* _EXERCISE GOAL_
Reproduce the listing exactly, with no pictures in your copy.

# # # # #

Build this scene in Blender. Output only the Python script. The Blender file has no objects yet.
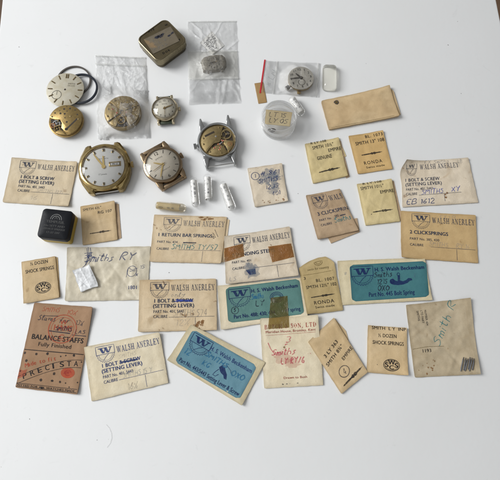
import bpy, bmesh, math, random
from mathutils import Vector, Matrix, noise

C = bpy.context.scene
COL = C.collection
MM = 0.001
PI = math.pi
R = math.radians

# ------------------------------------------------------------------ camera, world, lamp, exposure
CAM_H, CAM_T, CAM_F, CAM_R = 0.36, R(16.0), 540.0, R(-2.5)
cd = bpy.data.cameras.new('camera')
cam = bpy.data.objects.new('camera', cd)
COL.objects.link(cam)
cd.sensor_width = 36.0
cd.lens = CAM_F / 500.0 * 36.0
cd.clip_start, cd.clip_end = 0.01, 20.0
cam.matrix_world = Matrix.Translation((0, 0, CAM_H)) @ Matrix.Rotation(CAM_T, 4, 'X') @ Matrix.Rotation(CAM_R, 4, 'Z')
C.camera = cam

w = bpy.data.worlds.new('World'); C.world = w
w.use_nodes = True
nt = w.node_tree; nt.nodes.clear()
n_out = nt.nodes.new('ShaderNodeOutputWorld'); n_bg = nt.nodes.new('ShaderNodeBackground')
n_tc = nt.nodes.new('ShaderNodeTexCoord'); n_sep = nt.nodes.new('ShaderNodeSeparateXYZ')
n_mr = nt.nodes.new('ShaderNodeMapRange'); n_mr.inputs['From Min'].default_value = -1; n_mr.inputs['From Max'].default_value = 1
n_cr = nt.nodes.new('ShaderNodeValToRGB')
n_cr.color_ramp.elements[0].position = 0.0; n_cr.color_ramp.elements[0].color = (1.25, 1.31, 1.38, 1)
n_cr.color_ramp.elements[1].position = 1.0; n_cr.color_ramp.elements[1].color = (0.22, 0.215, 0.20, 1)
e = n_cr.color_ramp.elements.new(0.5); e.color = (0.54, 0.545, 0.55, 1)
e = n_cr.color_ramp.elements.new(0.28); e.color = (0.92, 0.95, 0.98, 1)
nt.links.new(n_tc.outputs['Generated'], n_sep.inputs[0]); nt.links.new(n_sep.outputs['X'], n_mr.inputs['Value'])
nt.links.new(n_mr.outputs[0], n_cr.inputs[0]); nt.links.new(n_cr.outputs[0], n_bg.inputs['Color'])
n_bg.inputs['Strength'].default_value = 0.62
nt.links.new(n_bg.outputs[0], n_out.inputs['Surface'])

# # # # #

* _SOLUTION TO THIS EXERCISE_
Build this scene in Blender. Output only the Python script. The Blender file has no objects yet.
import bpy, bmesh, math, random
from mathutils import Vector, Matrix, noise

C = bpy.context.scene
COL = C.collection
MM = 0.001
PI = math.pi
R = math.radians

# ------------------------------------------------------------------ camera, world, lamp, exposure
CAM_H, CAM_T, CAM_F, CAM_R = 0.36, R(16.0), 540.0, R(-2.5)
cd = bpy.data.cameras.new('camera')
cam = bpy.data.objects.new('camera', cd)
COL.objects.link(cam)
cd.sensor_width = 36.0
cd.lens = CAM_F / 500.0 * 36.0
cd.clip_start, cd.clip_end = 0.01, 20.0
cam.matrix_world = Matrix.Translation((0, 0, CAM_H)) @ Matrix.Rotation(CAM_T, 4, 'X') @ Matrix.Rotation(CAM_R, 4, 'Z')
C.camera = cam

w = bpy.data.worlds.new('World'); C.world = w
w.use_nodes = True
nt = w.node_tree; nt.nodes.clear()
n_out = nt.nodes.new('ShaderNodeOutputWorld'); n_bg = nt.nodes.new('ShaderNodeBackground')
n_tc = nt.nodes.new('ShaderNodeTexCoord'); n_sep = nt.nodes.new('ShaderNodeSeparateXYZ')
n_mr = nt.nodes.new('ShaderNodeMapRange'); n_mr.inputs['From Min'].default_value = -1; n_mr.inputs['From Max'].default_value = 1
n_cr = nt.nodes.new('ShaderNodeValToRGB')
n_cr.color_ramp.elements[0].position = 0.0; n_cr.color_ramp.elements[0].color = (1.25, 1.31, 1.38, 1)
n_cr.color_ramp.elements[1].position = 1.0; n_cr.color_ramp.elements[1].color = (0.22, 0.215, 0.20, 1)
e = n_cr.color_ramp.elements.new(0.5); e.color = (0.54, 0.545, 0.55, 1)
e = n_cr.color_ramp.elements.new(0.28); e.color = (0.92, 0.95, 0.98, 1)
nt.links.new(n_tc.outputs['Generated'], n_sep.inputs[0]); nt.links.new(n_sep.outputs['X'], n_mr.inputs['Value'])
nt.links.new(n_mr.outputs[0], n_cr.inputs[0]); nt.links.new(n_cr.outputs[0], n_bg.inputs['Color'])
n_bg.inputs['Strength'].default_value = 0.62
nt.links.new(n_bg.outputs[0], n_out.inputs['Surface'])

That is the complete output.